UNITED NATIONS: The UN Security Council on Thursday held emergency talks on Mali amid growing international alarm over advances by radical Islamist forces.
The Islamists earlier claimed the central city of Konna and diplomats said they were closing in on another key town on the route to the capital Bamako from their stronghold in the north of the country.
UN under-secretary general Jeffrey Feltman briefed the 15-nation council after permanent member France called the meeting.
The Security Council last month unanimously approved sending an African-led intervention force to help reconquer territory in northern Mali that rebels and the Al-Qaeda linked militants seized in March.
An advance by the Islamists into government-held territory is a new blow to efforts to contain the radical armed groups who western governments fear could set up a terrorist safe haven in Mali.

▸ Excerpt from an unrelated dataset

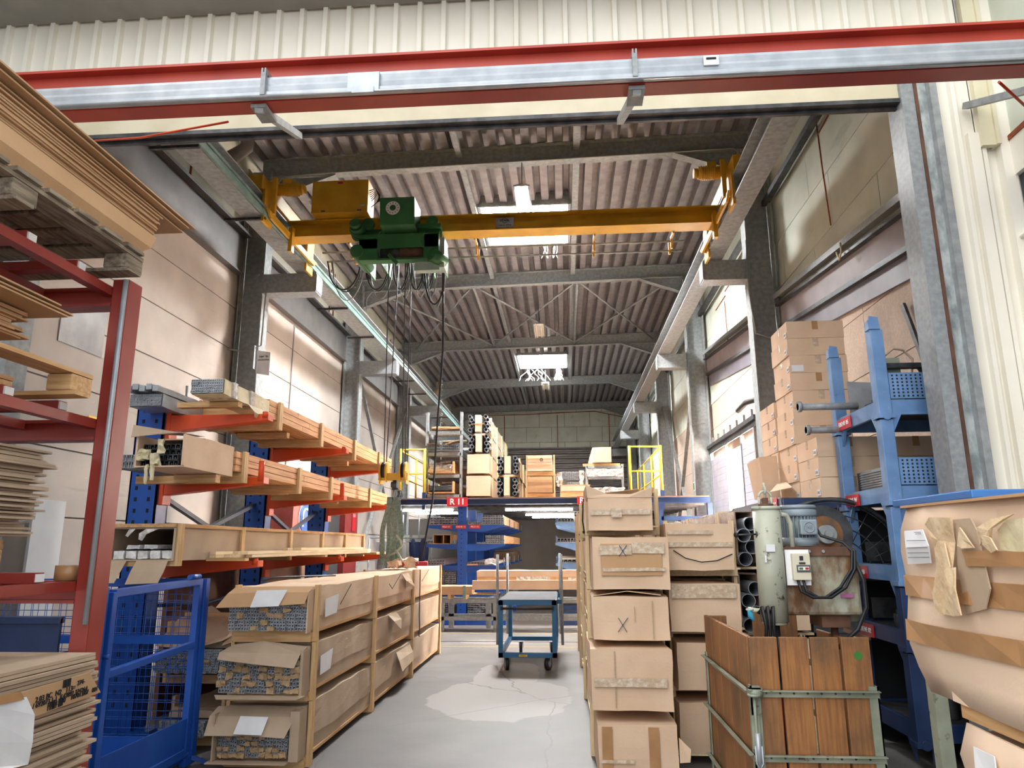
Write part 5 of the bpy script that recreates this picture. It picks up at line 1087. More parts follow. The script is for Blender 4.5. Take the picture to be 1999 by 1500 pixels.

Political tensions in the capital Bamako, where military officers who staged a coup last March still hold considerable influence, doubts about the 3,300 strong African force and about funding for any military operation have all clouded preparations to take on the Islamists.
UN diplomats said a force of about 1,200 Islamist guerrillas are 20 kilometers (12.5 miles) from the town of Mopti in central Mali.
The rebels earlier took Konna in what French UN mission spokesman Brieuc Pont called a “terrorist offensive” in a tweet from inside the Security Council meeting.
Mopti is 460 kilometers (286 miles) northeast of Bamako, but with government forces seemingly powerless against the offensive, diplomats have expressed concern the rebels could just bypass Mopti and head for the capital.